I had befriended Charlie, as I liked his chosen hobby, plus I never had a living grandfather. Our 20 hp Highwheeler was scrapped in the 1940s, but Dad put the derelict Reeves 32 hp engine out of sight during the scrap drives of World War II. Charlie knew about that 32 hp engine and asked me to ask my dad if the operable Nichols & Shepard could be traded for the derelict Reeves. The trade was consummated the day I first lit the fire in the Nichols & Shepard. When I was a boy, Dad frequently reminisced about steam engines and he wanted his sons to learn how to operate them.

I often visited with our neighbor Adolph Kolar about steam. He had his family's Reeves 32 hp double-simple Canadian Special. They had traded a 15-30 McCormick-Deering for it during the Great Depression. I also visited with Alva Stevens who'd bought the Kolar brothers' Reeves new. Charlie Colwell was another old neighborhood steam man I visited with. I was after any steam information I could get. Dad often mentioned a Reeves 32 hp cross-compound Canadian Special owned by another neighbor, Herman Otten. Dad ran the engine in 1930, but it was subsequently sold to an area sawmill.
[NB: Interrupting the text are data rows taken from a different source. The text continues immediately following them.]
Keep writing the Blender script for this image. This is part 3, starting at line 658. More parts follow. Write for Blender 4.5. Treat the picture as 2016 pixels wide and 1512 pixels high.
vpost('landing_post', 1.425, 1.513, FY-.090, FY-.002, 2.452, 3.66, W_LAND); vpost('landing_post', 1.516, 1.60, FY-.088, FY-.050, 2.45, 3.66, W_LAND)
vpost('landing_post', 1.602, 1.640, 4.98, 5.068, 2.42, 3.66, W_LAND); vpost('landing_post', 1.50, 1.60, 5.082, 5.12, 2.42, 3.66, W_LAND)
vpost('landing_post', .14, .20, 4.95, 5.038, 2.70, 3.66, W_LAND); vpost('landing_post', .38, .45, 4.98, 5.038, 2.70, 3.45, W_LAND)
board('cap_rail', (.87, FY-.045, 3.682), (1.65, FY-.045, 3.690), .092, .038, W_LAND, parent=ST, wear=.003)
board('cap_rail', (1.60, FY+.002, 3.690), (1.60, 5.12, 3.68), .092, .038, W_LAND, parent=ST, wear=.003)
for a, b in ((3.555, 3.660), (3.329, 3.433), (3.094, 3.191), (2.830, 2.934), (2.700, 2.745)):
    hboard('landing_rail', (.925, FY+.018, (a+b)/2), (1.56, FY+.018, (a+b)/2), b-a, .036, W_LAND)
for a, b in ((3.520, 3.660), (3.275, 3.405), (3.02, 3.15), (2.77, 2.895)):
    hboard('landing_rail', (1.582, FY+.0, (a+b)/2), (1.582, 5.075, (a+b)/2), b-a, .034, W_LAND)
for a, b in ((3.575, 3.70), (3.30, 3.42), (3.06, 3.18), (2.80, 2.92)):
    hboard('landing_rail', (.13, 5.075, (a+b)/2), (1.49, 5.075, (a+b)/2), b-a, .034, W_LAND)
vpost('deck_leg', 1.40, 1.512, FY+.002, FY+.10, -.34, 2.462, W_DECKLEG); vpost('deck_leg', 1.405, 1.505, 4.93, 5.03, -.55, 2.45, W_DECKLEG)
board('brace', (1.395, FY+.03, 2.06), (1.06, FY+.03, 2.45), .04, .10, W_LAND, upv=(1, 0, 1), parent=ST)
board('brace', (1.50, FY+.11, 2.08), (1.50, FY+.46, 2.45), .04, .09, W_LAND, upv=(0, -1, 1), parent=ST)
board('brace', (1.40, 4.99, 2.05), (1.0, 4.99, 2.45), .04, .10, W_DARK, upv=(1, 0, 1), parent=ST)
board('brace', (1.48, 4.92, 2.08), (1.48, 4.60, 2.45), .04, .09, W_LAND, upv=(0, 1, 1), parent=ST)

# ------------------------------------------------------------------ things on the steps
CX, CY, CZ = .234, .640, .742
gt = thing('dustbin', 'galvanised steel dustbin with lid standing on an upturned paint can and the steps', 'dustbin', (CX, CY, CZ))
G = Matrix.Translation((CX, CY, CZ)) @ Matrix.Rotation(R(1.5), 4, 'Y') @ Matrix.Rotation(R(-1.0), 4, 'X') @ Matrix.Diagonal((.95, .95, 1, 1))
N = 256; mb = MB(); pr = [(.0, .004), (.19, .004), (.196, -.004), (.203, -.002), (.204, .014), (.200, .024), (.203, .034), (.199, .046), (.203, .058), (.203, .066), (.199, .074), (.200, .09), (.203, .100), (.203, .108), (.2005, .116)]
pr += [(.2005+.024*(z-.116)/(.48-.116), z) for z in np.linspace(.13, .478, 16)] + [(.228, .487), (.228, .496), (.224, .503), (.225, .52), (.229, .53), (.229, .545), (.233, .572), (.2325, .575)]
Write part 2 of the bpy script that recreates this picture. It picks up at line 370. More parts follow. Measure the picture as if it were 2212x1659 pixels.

Before Charlie Tyler passed away in the spring of 1956 (I was his last visitor), he bought what we referred to as the 'Otten Reeves.' I had become friends of Charlie's sons, Max and Earl. They were steam men in the steam era and I listened to what they told me about the subject. Only in recent years did I realize how fortunate I was to learn from these steam men in our neighborhood.

Charlie's funeral brought the opportunity to meet Walter Mehmke near Great Falls, Mont., later that year. Walter had amassed nearly 20 steam traction engines by the time I met him. I've since become well acquainted with his son, Carl, who inherited the collection. Walter owned several Case steam engines. Taking this boy's eye were his three Case 15 hp engines. My favorite was a 1909 Case 15 hp engine and tender.